In 2013, the Association of American Geographers conferred Lifetime Achievement Honors on Soja in recognition of his path-breaking contributions to geographic theory and urban studies, especially his arguments for the importance of space in understanding society and the city, and his insights into postmodernity and the Los Angeles metropolis. It was especially fitting that the award was presented at the Annual Meeting in Los Angeles that year.

In 2015, Soja was awarded the 2015 Vautrin-Lud Prize, considered to be geography’s Nobel Prize. The prize honors the career of a distinguished geographer whose work has been very influential within and beyond the discipline. Unfortunately, Soja was unable to be present at the event in Saint-Dié, France, in October 2015 but his work was explored in a roundtable discussion between many of his international peers.

How to sum up the career and contributions of this remarkable man which started with modernization in Kenya and transitioned to postmodernity in Los Angeles? He was one of human geography’s most passionate and articulate advocates. His work reshaped urban studies. His writings on space, spatial justice, and cities have inspired many. His critical thinking continues to open new research directions for the theoretical and practical understanding of contemporary cities and regions.
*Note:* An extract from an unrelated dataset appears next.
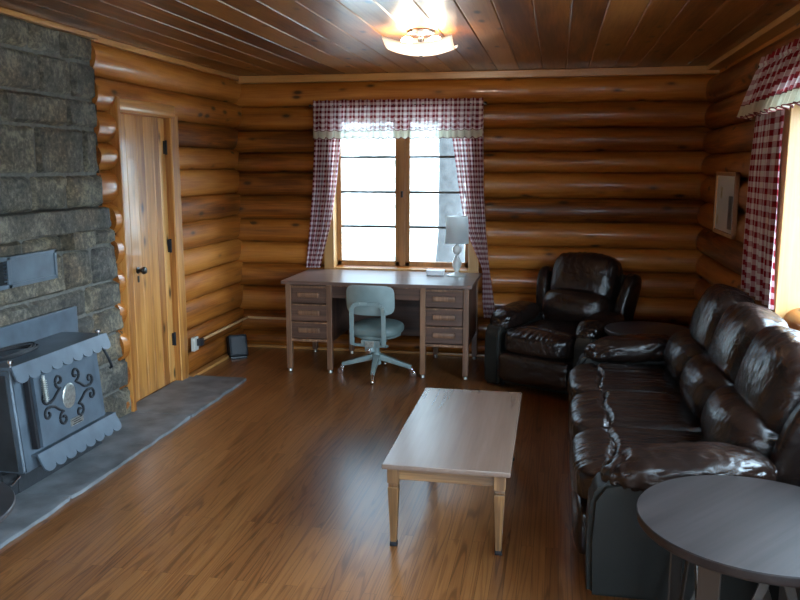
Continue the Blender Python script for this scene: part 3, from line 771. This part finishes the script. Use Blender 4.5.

Along the way, he motivated and provoked students and colleagues alike through his passion and enthusiasm for theory, criticism, cities, and social justice. Derek Gregory, recalling a sabbatical that Soja spent at Cambridge University, remembered that “Ed enlivened the Department of Geography no end too, and delighted the graduate students with his healthy irreverence, his sense of intellectual adventure – and by his evident happiness at spending time with them.” He will be sorely missed by many friends who knew his warm and generous personality.

Soja is survived by his wife, Maureen, and their children, Christopher and Erika. Following his death, the UCLA Luskin School of Public Affairs decided to establish the Edward Soja Memorial Fellowship in his memory.